▶ _REQUIRED TASK_: Look at the data below and print exactly the lines from its first line through the line with "from mathutils import Vector, Matrix, noise"; the pictures stay out of the copy.

___ PROVIDED DATA ___

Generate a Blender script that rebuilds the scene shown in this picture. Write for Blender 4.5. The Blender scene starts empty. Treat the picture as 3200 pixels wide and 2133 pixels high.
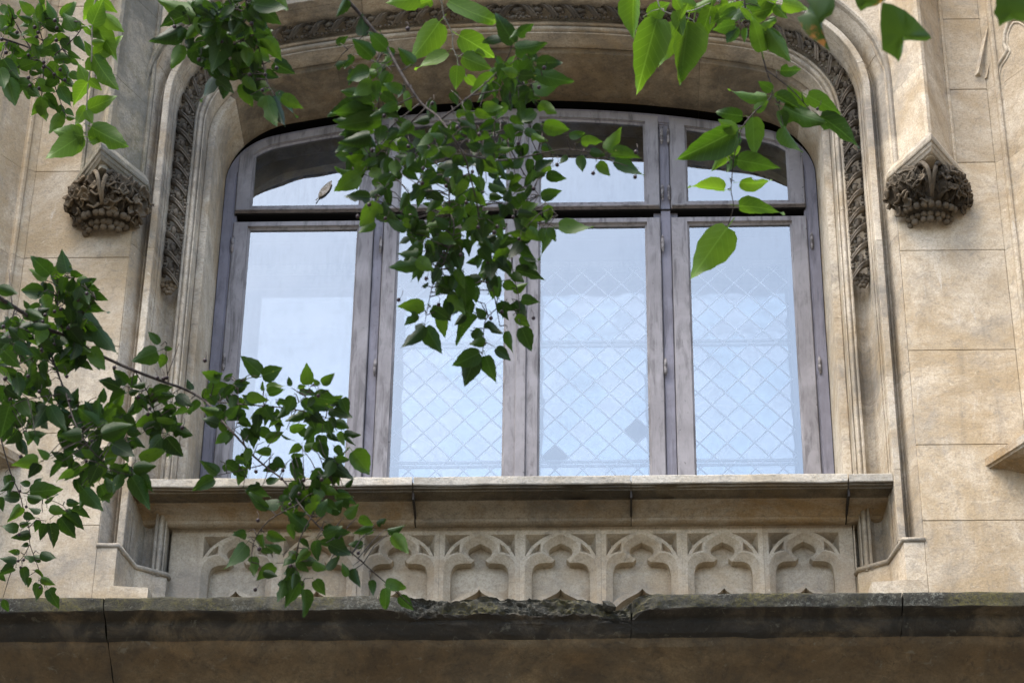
import bpy, bmesh, math, random
from mathutils import Vector, Matrix, noise

random.seed(7)
scene = bpy.context.scene
COL = scene.collection

# ------------------------------------------------------------------ camera, sky, sun, exposure
PITCH, YAW, ROLL, FPX, DIST = math.radians(35), math.radians(2.31), math.radians(.78), 8900.0, 12.0
FW = Vector((-math.sin(YAW)*math.cos(PITCH), math.cos(YAW)*math.cos(PITCH), math.sin(PITCH)))
RT0 = Vector((math.cos(YAW), math.sin(YAW), 0)); UP0 = RT0.cross(FW)
RT = RT0*math.cos(ROLL) + UP0*math.sin(ROLL)
UP = UP0*math.cos(ROLL) - RT0*math.sin(ROLL)
CAM = Vector((0, 0, 1.6 + DIST*math.sin(PITCH))) - FW*DIST
cam_data = bpy.data.cameras.new('camera'); cam = bpy.data.objects.new('camera', cam_data); COL.objects.link(cam)
cam.matrix_world = Matrix(((RT.x, UP.x, -FW.x, CAM.x), (RT.y, UP.y, -FW.y, CAM.y), (RT.z, UP.z, -FW.z, CAM.z), (0, 0, 0, 1)))
cam_data.sensor_width = 36; cam_data.lens = FPX*36/3200
cam_data.clip_start = .5; cam_data.clip_end = 5000
cam_data.dof.use_dof = True; cam_data.dof.focus_distance = 11.62; cam_data.dof.aperture_fstop = 7.1
scene.camera = cam

SUN_EL, SUN_AZ = math.radians(64), math.radians(228)      # azimuth clockwise from +y: in front of the facade
world = bpy.data.worlds.new('World'); scene.world = world; world.use_nodes = True
wn = world.node_tree.nodes; wl = world.node_tree.links
sky = wn.new('ShaderNodeTexSky'); sky.sky_type = 'NISHITA'; sky.sun_disc = False
sky.sun_elevation = SUN_EL; sky.sun_rotation = SUN_AZ
sky.air_density = 1.0; sky.dust_density = 3.0; sky.ozone_density = 1.0
wl.new(sky.outputs[0], wn['Background'].inputs[0]); wn['Background'].inputs[1].default_value = .14
sun_data = bpy.data.lights.new('sun', 'SUN'); sun = bpy.data.objects.new('sun', sun_data); COL.objects.link(sun)
sun_data.energy = 1.3; sun_data.angle = math.radians(38); sun_data.color = (1, .96, .9)
sd = Vector((math.sin(SUN_AZ)*math.cos(SUN_EL), math.cos(SUN_AZ)*math.cos(SUN_EL), math.sin(SUN_EL)))
sun.rotation_euler = sd.to_track_quat('Z', 'Y').to_euler(); sun.location = (0, -6, 14)
vs = scene.view_settings
vs.view_transform = 'Standard'; vs.look = 'None'; vs.gamma = 1; vs.use_curve_mapping = False; vs.exposure = 2.05

# ------------------------------------------------------------------ helpers
S = DIST/FPX                                           # metres for one photo pixel at the wall
def ray(px, py): return FW + RT*((px-1600)/FPX) - UP*((py-1066.5)/FPX)
def at(px, py, Y=0.0):
    d = ray(px, py); return CAM + d*((Y-CAM.y)/d.y)
def atd(px, py, dist): return CAM + ray(px, py)*dist
def obj(name, mesh, mat=None, parent=None):
    if isinstance(mesh, bmesh.types.BMesh):
        me = bpy.data.meshes.new(name); mesh.to_mesh(me); mesh.free()
    else: me = mesh
    if mat is not None and not me.materials:
        for m in (mat if isinstance(mat, (list, tuple)) else [mat]): me.materials.append(m)
    o = bpy.data.objects.new(name, me); COL.objects.link(o)
    if parent is not None:
        o.parent = parent
        off = getattr(parent, 'location', None)
    return o
def empty(name, parent=None):
    o = bpy.data.objects.new(name, None); COL.objects.link(o); o.empty_display_size = .2
    if parent is not None: o.parent = parent
    return o
def tag(o, label=None, cat=None, group=None, kind=None):
    if label: o['label'] = label
    if cat: o['category'] = cat
    if group: o['group'] = group
    if kind: o['kind'] = kind
    return o
def smooth(o, angle=35):
    for p in o.data.polygons: p.use_smooth = True
    try: o.data.set_sharp_from_angle(angle=math.radians(angle))
    except Exception: pass
    return o
def box(bm, x0, x1, y0, y1, z0, z1, mi=0, bev=0):
    v = [bm.verts.new((x, y, z)) for z in (z0, z1) for y in (y0, y1) for x in (x0, x1)]
    fs = []
    for q in ((0,2,3,1),(4,5,7,6),(0,1,5,4),(2,6,7,3),(0,4,6,2),(1,3,7,5)):
        f = bm.faces.new([v[i] for i in q]); f.material_index = mi; fs.append(f)
    if bev:
        es = list({e for f in fs for e in f.edges})
        bmesh.ops.bevel(bm, geom=es, offset=bev, segments=1, affect='EDGES')
def prism(bm, poly, y0, y1, mi=0):
    """poly: list of (x,z) counter-clockwise seen from the front; from y0 (front) back to y1"""
    a = [bm.verts.new((x, y0, z)) for x, z in poly]; b = [bm.verts.new((x, y1, z)) for x, z in poly]
    bm.faces.new(a).material_index = mi; bm.faces.new(b[::-1]).material_index = mi
    n = len(poly)
    for i in range(n):
        bm.faces.new((a[i], b[i], b[(i+1) % n], a[(i+1) % n])).material_index = mi
def plan_prism(bm, poly, z0, z1, mi=0):
    a = [bm.verts.new((x, y, z0)) for x, y in poly]; b = [bm.verts.new((x, y, z1)) for x, y in poly]
    bm.faces.new(a).material_index = mi; bm.faces.new(b[::-1]).material_index = mi
    n = len(poly)
    for i in range(n):
        bm.faces.new((a[i], b[i], b[(i+1) % n], a[(i+1) % n])).material_index = mi
def fixn(bm): bmesh.ops.recalc_face_normals(bm, faces=bm.faces[:]); return bm
def tube(bm, pts, rad, seg=8, mi=0, cap=True):
    pts = [Vector(p) for p in pts]; n = len(pts); rings = []
    rr = rad if isinstance(rad, (list, tuple)) else [rad]*n
    ref = Vector((.31, .27, .91))
    for i, p in enumerate(pts):
        t = (pts[min(i+1, n-1)] - pts[max(i-1, 0)]).normalized()
        a = t.cross(ref)
        if a.length < 1e-3: a = t.cross(Vector((1, 0, 0)))
        a.normalize(); b = t.cross(a)
        rings.append([bm.verts.new(p + (a*math.cos(2*math.pi*k/seg) + b*math.sin(2*math.pi*k/seg))*rr[i]) for k in range(seg)])
    for i in range(n-1):
        for k in range(seg):
            f = bm.faces.new((rings[i][k], rings[i][(k+1) % seg], rings[i+1][(k+1) % seg], rings[i+1][k])); f.material_index = mi; f.smooth = True
    if cap:
        bm.faces.new(rings[0][::-1]); bm.faces.new(rings[-1])
def rough_edges(bm, amp, scale, seed=0.0):
    for v in bm.verts:
        n = noise.noise_vector(v.co*scale + Vector((seed, seed*1.7, 0)))
        v.co += n*amp

# ------------------------------------------------------------------ materials
class N:
    def __init__(self, name):
        self.m = bpy.data.materials.new(name); self.m.use_nodes = True
        self.t = self.m.node_tree; self.t.nodes.clear()
        self.out = self.t.nodes.new('ShaderNodeOutputMaterial')
        self.pos = self.t.nodes.new('ShaderNodeNewGeometry').outputs['Position']
        self.oi = self.t.nodes.new('ShaderNodeObjectInfo')
    def link(self, a, b): self.t.links.new(a, b)
    def set(self, sock, v):
        if hasattr(v, 'links'): self.link(v, sock)
        else: sock.default_value = v
    def mapping(self, vec, scale, loc=(0, 0, 0)):
        n = self.t.nodes.new('ShaderNodeMapping'); n.inputs['Scale'].default_value = scale; n.inputs['Location'].default_value = loc
        self.link(vec, n.inputs['Vector']); return n.outputs[0]
    def noise(self, vec, scale, detail=4, rough=.55, dist=0):
        n = self.t.nodes.new('ShaderNodeTexNoise'); n.inputs['Scale'].default_value = scale; n.inputs['Detail'].default_value = detail
        n.inputs['Roughness'].default_value = rough; n.inputs['Distortion'].default_value = dist
        self.link(vec, n.inputs['Vector']); return n.outputs['Fac']
    def ramp(self, fac, a, b, lo=0., hi=1.):
        n = self.t.nodes.new('ShaderNodeMapRange'); n.interpolation_type = 'SMOOTHSTEP'
        self.link(fac, n.inputs[0]); n.inputs[1].default_value = a; n.inputs[2].default_value = b
        n.inputs[3].default_value = lo; n.inputs[4].default_value = hi; return n.outputs[0]
    def math(self, op, a, b=0., c=0.):
        n = self.t.nodes.new('ShaderNodeMath'); n.operation = op
        self.set(n.inputs[0], a); self.set(n.inputs[1], b)
        if op in ('MULTIPLY_ADD', 'SMOOTH_MIN'): self.set(n.inputs[2], c)
        return n.outputs[0]
    def mix(self, fac, a, b, blend='MIX'):
        n = self.t.nodes.new('ShaderNodeMix'); n.data_type = 'RGBA'; n.blend_type = blend
        self.set(n.inputs[0], fac)
        for s, v in ((n.inputs[6], a), (n.inputs[7], b)):
            if hasattr(v, 'links'): self.link(v, s)
            else: s.default_value = (*v, 1)
        return n.outputs[2]
    def bump(self, h, strength, dist, normal=None):
        n = self.t.nodes.new('ShaderNodeBump'); n.inputs['Strength'].default_value = strength; n.inputs['Distance'].default_value = dist
        self.link(h, n.inputs['Height'])
        if normal is not None: self.link(normal, n.inputs['Normal'])
        return n.outputs[0]
    def pbsdf(self, col, rough=.85, spec=.25, normal=None, **kw):
        n = self.t.nodes.new('ShaderNodeBsdfPrincipled')
        if hasattr(col, 'links'): self.link(col, n.inputs['Base Color'])
        else: n.inputs['Base Color'].default_value = (*col, 1)
        self.set(n.inputs['Roughness'], rough); n.inputs['Specular IOR Level'].default_value = spec
        if normal is not None: self.link(normal, n.inputs['Normal'])
        for k, v in kw.items(): self.set(n.inputs[k], v)
        return n.outputs[0]
    def done(self, sh): self.link(sh, self.out.inputs['Surface']); return self.m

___

▶ _OUTPUT FOR THIS EXERCISE_:
Generate a Blender script that rebuilds the scene shown in this picture. Write for Blender 4.5. The Blender scene starts empty. Treat the picture as 3200 pixels wide and 2133 pixels high.
import bpy, bmesh, math, random
from mathutils import Vector, Matrix, noise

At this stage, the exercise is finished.